Sechs Revierstädte haben einst über ihre Stadtwerke die Anteile der Steag von Evonik übernommen. Als Zwischenkonstrukt dient eine Beteiligungsgesellschaft namens KSBG.

Den jetzt anstehenden „letzten Strohhalm“ wollen nur vier Anteilseigner ergreifen: Dortmund (36 %), Duisburg (19 %), Essen (15 %) und Dinslaken (6 %).

Bochum (18 %) und Oberhausen (6 %) scheren aus. Damit erhöht sich der Anteil der verbleibenden Städte an den benötigten 30 Millionen Euro. Essen müsste 5,922 Millionen beisteuern.

Der RAG-Stiftung als Treuhänder kommt dabei die Aufgabe zu, das politische Klein-Klein der Städte zu vermeiden – und ihre Uneinigkeit obendrein. Lange sträubte sich Dortmund gegen einen Verkauf, und kaum lenkt der Revier-Nachbar ein, kaum ist die erneute Geld-Forderung auf dem Tisch, winken zwei der fünf Mitgesellschafter Essens ab: Bochum und Oberhausen bleiben bei ihrem Nein zu weiteren Finanzspritzen.

Ein Sanierungs-Gutachten sieht den Wert einer sanierten Steag bei 200 Millionen plus X

Wie Essen agiert, ist noch nicht raus: In zwei Sitzungen soll eine Linie gefunden werden, am Donnerstag kommen Stadtwerke-Aufsichtsräte zusammen, und für Freitag hat der Oberbürgermeister die Chefs der Ratsfraktionen zu einer Videokonferenz eingeladen, bei der das Thema ebenfalls eine Rolle spielt.

Auf Seiten der Stadtwerke, so ist zu hören, sieht man bei aller Vorsicht eher die Chancen, die eine neuerliche Finanzspritze auslöst: Ein Gutachten der Unternehmensberater von Roland Berger hatte den Unternehmenswert einer sanierten Steag auf 200 bis 800 Millionen Euro. Je höher der Verkaufserlös am Ende, desto größer die Wahrscheinlichkeit, dass man seinen Einsatz größtenteils, womöglich gar in Gänze wiederbekommt.

Ohne die 30 Millionen Euro droht der Steag in absehbarer Zeit die Insolvenz

Und wenn nicht?
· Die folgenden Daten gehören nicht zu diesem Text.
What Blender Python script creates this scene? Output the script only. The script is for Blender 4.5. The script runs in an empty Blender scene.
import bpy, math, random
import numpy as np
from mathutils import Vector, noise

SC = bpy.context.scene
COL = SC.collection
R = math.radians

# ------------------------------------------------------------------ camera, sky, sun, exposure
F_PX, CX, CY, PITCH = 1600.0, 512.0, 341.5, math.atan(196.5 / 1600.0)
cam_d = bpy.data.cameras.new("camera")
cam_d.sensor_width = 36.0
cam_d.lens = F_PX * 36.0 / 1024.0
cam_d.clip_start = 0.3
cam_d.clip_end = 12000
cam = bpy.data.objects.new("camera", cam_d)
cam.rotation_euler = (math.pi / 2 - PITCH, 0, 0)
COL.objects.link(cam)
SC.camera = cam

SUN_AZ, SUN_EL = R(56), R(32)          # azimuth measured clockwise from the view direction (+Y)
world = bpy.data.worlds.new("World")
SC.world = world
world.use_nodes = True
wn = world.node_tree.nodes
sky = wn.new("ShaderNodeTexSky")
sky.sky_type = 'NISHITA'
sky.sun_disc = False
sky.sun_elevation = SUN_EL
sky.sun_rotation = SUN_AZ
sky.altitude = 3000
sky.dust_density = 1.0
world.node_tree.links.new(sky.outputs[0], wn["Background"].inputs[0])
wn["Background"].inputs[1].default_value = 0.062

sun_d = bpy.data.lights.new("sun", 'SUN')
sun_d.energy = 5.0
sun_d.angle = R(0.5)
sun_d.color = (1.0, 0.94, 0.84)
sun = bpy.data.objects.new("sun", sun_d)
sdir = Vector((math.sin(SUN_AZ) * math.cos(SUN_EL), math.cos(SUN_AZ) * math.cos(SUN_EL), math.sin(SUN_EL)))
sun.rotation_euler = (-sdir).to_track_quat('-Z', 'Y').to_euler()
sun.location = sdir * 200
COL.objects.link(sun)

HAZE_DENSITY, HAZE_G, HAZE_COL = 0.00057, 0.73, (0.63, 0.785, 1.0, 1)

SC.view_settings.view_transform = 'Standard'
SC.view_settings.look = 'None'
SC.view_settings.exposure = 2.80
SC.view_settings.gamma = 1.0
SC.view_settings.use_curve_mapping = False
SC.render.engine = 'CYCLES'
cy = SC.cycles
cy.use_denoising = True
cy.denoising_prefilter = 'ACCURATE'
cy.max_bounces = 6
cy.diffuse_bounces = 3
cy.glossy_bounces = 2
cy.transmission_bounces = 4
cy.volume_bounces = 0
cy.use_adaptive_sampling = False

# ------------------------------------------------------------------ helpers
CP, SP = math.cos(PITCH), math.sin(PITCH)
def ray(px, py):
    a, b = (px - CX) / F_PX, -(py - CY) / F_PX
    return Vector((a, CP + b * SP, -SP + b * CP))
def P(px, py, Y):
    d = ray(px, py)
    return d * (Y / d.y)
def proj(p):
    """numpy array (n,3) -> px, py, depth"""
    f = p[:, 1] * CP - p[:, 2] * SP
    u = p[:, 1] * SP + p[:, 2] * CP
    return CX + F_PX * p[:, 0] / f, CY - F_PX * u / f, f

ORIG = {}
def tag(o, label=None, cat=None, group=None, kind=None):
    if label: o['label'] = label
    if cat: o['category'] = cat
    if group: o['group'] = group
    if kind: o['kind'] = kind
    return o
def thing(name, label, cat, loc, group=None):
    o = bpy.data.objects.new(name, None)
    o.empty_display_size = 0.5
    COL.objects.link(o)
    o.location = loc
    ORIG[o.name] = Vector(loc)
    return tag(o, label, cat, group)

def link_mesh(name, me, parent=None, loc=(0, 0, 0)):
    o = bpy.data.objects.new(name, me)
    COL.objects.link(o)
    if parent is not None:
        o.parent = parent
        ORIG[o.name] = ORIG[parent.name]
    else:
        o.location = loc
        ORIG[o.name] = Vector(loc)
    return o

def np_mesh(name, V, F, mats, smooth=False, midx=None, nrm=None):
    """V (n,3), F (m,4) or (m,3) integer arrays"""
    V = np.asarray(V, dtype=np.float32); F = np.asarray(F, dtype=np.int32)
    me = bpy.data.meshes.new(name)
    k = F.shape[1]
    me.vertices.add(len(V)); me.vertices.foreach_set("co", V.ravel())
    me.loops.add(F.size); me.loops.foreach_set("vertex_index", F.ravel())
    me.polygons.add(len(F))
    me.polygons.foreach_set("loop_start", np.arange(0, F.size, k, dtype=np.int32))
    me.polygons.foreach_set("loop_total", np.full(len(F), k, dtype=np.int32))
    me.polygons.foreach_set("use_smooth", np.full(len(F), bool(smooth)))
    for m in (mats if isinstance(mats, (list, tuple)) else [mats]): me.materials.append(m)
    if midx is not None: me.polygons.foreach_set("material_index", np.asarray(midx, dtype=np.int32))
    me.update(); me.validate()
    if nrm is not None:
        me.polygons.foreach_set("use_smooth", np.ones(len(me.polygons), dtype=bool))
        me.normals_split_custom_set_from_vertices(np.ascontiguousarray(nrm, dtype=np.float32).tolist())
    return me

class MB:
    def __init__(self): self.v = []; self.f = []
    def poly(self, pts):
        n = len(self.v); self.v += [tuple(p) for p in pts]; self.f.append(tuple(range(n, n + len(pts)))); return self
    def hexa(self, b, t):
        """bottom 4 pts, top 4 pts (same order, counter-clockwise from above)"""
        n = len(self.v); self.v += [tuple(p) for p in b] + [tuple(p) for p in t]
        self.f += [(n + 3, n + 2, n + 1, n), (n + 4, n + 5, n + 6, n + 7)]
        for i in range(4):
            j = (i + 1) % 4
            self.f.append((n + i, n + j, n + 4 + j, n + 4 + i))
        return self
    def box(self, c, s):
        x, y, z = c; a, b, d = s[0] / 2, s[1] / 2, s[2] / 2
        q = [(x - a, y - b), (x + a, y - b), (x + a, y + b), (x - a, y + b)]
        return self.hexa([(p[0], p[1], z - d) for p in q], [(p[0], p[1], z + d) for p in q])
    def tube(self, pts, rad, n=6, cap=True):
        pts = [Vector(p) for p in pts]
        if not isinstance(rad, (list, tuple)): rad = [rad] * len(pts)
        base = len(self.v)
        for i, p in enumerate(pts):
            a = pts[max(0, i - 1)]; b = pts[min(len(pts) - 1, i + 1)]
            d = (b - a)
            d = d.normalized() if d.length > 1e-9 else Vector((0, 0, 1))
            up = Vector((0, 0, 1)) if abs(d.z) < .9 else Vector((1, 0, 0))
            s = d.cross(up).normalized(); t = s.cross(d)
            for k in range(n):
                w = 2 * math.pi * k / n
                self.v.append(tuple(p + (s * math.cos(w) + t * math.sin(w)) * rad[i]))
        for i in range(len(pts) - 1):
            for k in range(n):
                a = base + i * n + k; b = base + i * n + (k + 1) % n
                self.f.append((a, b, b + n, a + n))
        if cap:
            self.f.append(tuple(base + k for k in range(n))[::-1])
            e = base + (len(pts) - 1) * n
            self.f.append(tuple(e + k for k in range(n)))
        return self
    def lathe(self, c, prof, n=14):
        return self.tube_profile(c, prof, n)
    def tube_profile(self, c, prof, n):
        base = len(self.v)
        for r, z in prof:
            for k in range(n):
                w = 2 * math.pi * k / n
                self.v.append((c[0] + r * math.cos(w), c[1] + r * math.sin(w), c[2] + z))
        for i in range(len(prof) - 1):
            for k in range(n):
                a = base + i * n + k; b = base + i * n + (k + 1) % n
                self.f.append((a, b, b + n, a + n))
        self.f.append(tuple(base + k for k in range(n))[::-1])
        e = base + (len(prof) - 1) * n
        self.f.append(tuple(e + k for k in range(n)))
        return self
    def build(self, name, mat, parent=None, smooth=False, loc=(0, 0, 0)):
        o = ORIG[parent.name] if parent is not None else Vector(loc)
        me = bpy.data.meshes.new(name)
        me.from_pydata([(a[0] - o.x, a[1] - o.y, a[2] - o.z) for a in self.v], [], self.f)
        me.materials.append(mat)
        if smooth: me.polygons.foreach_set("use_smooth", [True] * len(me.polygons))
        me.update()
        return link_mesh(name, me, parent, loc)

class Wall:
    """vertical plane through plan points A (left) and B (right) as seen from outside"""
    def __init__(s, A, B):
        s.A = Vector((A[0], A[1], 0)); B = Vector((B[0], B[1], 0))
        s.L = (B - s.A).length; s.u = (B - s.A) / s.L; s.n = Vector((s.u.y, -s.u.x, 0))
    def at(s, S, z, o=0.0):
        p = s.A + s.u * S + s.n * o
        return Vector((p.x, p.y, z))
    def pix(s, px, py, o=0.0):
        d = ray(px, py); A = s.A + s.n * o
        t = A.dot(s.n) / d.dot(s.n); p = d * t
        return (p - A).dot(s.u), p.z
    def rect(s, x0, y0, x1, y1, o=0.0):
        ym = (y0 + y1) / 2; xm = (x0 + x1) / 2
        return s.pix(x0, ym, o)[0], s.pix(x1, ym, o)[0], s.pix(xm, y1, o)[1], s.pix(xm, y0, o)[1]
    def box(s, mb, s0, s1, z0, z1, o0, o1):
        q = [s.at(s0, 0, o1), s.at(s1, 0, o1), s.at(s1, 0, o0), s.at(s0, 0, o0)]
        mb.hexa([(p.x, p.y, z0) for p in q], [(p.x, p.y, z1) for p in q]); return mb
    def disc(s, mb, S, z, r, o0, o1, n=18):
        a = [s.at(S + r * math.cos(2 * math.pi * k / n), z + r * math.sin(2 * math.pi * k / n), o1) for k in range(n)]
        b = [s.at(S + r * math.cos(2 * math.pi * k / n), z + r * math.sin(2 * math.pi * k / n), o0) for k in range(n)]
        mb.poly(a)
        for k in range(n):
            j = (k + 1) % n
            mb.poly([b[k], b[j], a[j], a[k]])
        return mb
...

Dann sind neben den 76 Millionen weitere 5,9 Millionen futsch. „Niemand will seinem schlechten Geld noch gutes Geld hinterherwerfen“, so bringt einer der beteiligten Politiker das Dilemma auf den Punkt. Andererseits wollen Kenner der Materie wissen, dass die Steag ohne die 30 angefragten Millionen kaum noch zu retten sei. „Dann ist definitiv alles weg.“ Das Investment der Stadtwerke und der Stadt verloren, die Steag in absehbarer Zeit gar insolvent. „So lautet das Szenario.“

Das Problem ist, dass es auch im Falle erneut zugeschusterter 30 Millionen Euro keine Garantie dafür gibt, dass der Aufbruch der Steag zu neuen Ufern gelingt. Immerhin handelt es sich um ein sogenanntes IDW-S6-Gutachten, das sich an Standards des Instituts der Wirtschaftsprüfer anlehnt. Will sagen: Was da vorliegt, ist alles andere als ein Gefälligkeits-Gutachten, aber eine Garantie, dass der Coup gelingt und Steag ab 2024 im Markt der erneuerbaren Energien einen behaglichen Platz findet, kann auch Roland Berger nicht bieten.

Immerhin, wer jetzt mitmacht, profitiert später mehr vom Verkaufserlös der Steag. Bis zu einem Preis von 375 Millionen Euro gibt es einen Bonus. Wenn’s schief geht, kann man sich dafür allerdings auch nichts kaufen.